Although the country's scientific agency, the Committee on the Status of Endangered Wildlife in Canada, includes the boreal population of woodland caribou on the federal species-at-risk list, the federal government has not protected a single area of core woodland caribou habitat from resource development.
Conservation groups are critical of the government's recent approval of an Alberta Energy Company oil sands plant, which they claim has caused intense damage to high quality caribou habitat in the Cold Lake Air Weapons Range.
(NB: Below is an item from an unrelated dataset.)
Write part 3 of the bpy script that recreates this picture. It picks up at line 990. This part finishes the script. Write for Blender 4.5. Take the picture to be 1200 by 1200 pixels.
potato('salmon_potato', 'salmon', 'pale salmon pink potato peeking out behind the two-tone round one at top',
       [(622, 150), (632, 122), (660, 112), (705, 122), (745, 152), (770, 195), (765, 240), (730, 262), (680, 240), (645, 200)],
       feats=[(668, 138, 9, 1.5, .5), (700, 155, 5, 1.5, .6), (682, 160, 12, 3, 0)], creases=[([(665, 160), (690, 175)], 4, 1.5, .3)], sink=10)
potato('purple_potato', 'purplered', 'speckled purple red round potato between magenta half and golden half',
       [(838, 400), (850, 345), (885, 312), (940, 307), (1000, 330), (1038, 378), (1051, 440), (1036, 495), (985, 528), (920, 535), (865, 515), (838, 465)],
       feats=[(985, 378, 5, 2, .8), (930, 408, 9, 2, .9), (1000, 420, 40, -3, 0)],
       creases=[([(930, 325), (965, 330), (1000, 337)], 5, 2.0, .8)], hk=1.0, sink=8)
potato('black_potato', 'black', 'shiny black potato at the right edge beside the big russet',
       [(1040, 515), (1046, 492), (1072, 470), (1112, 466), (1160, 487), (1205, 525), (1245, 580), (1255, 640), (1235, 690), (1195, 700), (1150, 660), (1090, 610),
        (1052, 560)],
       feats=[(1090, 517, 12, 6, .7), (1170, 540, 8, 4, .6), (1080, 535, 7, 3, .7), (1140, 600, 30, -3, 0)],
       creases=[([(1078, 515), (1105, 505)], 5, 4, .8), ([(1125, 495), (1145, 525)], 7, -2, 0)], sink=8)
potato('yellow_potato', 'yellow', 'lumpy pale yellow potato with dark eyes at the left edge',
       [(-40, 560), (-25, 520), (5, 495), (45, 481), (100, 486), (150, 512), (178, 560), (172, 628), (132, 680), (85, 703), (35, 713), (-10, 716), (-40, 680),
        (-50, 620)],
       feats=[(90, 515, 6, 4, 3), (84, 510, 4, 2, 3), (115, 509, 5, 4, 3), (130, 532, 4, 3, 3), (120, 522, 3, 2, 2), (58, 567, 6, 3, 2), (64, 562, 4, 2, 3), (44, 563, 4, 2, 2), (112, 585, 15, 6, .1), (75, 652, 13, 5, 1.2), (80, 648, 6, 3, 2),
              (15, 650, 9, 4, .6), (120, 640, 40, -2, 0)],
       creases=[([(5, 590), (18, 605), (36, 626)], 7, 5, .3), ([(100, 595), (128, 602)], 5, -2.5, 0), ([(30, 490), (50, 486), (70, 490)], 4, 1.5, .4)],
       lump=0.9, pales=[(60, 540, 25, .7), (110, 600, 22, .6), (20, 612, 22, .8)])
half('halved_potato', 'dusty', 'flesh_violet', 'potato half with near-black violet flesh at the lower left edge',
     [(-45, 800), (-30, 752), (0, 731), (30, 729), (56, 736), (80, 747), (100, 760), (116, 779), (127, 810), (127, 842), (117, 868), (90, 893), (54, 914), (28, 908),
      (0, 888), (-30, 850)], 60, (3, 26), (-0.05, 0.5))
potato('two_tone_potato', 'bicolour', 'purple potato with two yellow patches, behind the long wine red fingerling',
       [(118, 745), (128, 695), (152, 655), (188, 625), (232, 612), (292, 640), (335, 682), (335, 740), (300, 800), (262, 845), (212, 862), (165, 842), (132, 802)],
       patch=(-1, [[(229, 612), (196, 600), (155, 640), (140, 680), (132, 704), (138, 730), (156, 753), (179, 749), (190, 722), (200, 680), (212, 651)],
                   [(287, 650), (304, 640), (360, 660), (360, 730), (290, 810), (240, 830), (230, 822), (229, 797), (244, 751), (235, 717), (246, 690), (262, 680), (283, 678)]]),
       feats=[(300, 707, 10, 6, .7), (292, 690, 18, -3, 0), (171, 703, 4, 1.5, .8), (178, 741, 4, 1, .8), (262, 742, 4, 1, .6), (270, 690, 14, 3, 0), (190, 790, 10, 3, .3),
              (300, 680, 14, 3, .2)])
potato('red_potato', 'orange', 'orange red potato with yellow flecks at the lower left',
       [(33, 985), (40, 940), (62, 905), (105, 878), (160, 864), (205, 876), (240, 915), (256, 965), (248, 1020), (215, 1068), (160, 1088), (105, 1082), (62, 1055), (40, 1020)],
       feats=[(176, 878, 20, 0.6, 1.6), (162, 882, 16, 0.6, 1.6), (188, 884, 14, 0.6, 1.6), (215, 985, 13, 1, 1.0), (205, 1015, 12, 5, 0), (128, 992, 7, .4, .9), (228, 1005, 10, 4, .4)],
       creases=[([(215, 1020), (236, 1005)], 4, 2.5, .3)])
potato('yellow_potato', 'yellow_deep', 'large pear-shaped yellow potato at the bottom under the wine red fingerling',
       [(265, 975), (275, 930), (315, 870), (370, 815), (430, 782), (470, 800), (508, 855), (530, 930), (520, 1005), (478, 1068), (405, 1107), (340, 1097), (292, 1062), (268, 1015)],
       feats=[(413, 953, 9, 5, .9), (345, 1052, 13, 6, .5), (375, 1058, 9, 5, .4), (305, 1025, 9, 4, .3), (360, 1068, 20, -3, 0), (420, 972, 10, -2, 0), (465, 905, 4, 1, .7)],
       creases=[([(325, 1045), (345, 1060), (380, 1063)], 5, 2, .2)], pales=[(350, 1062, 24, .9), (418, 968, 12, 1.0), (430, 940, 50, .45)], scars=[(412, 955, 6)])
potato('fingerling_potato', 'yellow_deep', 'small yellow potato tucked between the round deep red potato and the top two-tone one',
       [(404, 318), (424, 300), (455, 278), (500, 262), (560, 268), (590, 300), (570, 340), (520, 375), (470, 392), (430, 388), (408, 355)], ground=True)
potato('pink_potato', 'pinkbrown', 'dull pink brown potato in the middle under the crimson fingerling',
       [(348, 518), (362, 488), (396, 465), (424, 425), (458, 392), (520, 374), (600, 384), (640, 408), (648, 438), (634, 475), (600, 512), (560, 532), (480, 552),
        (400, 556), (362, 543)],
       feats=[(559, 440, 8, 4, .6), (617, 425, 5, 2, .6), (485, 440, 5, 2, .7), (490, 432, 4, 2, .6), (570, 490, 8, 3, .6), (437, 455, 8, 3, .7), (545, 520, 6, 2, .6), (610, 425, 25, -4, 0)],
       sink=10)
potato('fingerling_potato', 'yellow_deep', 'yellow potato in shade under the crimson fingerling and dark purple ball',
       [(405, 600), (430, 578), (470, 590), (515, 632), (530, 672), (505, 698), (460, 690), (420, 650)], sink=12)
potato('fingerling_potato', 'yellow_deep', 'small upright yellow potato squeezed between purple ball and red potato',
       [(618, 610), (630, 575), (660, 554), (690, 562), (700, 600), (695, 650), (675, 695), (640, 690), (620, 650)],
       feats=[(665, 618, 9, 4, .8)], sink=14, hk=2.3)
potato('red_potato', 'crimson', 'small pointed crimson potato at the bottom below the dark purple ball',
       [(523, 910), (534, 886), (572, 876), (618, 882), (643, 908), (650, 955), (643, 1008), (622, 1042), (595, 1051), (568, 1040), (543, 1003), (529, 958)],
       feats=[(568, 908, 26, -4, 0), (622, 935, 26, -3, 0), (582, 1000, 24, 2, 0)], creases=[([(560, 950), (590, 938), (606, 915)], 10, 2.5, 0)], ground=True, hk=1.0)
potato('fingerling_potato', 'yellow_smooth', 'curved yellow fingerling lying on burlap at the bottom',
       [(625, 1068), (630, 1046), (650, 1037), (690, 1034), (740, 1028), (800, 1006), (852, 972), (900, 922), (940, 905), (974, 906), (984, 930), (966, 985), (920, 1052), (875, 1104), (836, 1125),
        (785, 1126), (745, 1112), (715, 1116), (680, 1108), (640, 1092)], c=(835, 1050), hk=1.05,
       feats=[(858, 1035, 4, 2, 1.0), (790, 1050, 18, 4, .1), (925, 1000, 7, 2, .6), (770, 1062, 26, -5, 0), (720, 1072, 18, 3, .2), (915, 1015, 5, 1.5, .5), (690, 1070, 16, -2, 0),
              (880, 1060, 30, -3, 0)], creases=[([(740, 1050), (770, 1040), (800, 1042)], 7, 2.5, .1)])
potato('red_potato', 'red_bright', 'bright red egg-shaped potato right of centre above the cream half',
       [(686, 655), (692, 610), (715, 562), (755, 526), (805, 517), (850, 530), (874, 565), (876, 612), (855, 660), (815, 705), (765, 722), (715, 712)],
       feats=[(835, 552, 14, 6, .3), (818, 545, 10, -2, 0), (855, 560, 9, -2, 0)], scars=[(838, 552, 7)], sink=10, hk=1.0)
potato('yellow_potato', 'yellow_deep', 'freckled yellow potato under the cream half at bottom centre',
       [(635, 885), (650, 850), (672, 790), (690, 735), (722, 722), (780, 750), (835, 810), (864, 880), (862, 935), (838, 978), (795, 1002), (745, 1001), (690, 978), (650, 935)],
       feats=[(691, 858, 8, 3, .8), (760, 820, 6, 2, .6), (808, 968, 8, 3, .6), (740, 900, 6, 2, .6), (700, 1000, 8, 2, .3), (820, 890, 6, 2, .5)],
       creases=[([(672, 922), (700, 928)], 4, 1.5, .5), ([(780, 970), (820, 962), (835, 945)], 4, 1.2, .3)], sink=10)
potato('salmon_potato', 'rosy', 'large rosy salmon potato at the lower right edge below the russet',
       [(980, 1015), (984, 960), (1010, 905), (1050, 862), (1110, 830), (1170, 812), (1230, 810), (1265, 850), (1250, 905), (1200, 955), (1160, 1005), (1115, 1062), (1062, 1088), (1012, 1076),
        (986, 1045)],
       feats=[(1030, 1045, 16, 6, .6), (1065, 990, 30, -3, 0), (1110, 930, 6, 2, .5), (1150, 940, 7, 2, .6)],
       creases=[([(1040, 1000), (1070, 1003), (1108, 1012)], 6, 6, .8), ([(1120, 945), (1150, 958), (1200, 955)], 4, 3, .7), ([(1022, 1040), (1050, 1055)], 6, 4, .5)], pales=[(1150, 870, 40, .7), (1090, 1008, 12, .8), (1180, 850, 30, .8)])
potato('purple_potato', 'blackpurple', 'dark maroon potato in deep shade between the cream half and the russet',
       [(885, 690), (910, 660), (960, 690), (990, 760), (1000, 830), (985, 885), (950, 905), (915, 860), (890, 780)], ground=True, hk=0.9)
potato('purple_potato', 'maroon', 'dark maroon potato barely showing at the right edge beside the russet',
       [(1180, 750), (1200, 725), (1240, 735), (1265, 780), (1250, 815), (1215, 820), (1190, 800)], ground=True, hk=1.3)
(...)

Conservationists point to a list of scientific studies which found that caribou avoid roads, wells and seismic lines — all disturbances caused by the oil and gas industry — throughout their range in Canada.A request for an environmental review of the Alberta oil development by the Canadian Parks and Wilderness Society was denied by the province's regulatory agency.
"Without good legislation, there is no means for citizens to hold governments accountable for saving habitat for endangered wildlife, even on lands where governments share jurisdiction," said Sam Gunsch, a spokesperson for the organization.
Conservationists cite the plight of the woodland caribou as an example of gaps in the Species at Risk Act.
Conservationists say the caribou situation highlights three major gaps in the Species at Risk Act: habitat protection, scientific listing of species and the power to hold the government accountable for the law.
"Instead of listening to COSEWIC, which has listed 341 species, they are going to start at ground zero," Scott said. "Politicians will decide (which species get listed)."
The Defenders of Wildlife highlights a number of differences between the Canadian and U.S. endangered species acts.
If a species is "endangered" in the United States, it requires listing, Scott explains. In Canada, under the proposed Species at Risk Act, the listing would be left to the discretion of Canada's legislative cabinet.
While the U.S. endangered species act allows citizens to sue the government if endangered species are not adequately protected, the Canadian legislation does not give citizens any legal basis to check on the government's progress.
Scott said that there is time left to make improvements to the existing legislation. The legislation is expected to go before a standing committee in September, and the public will be allowed to participate in the process. "If there is enough public outcry, we should see changes."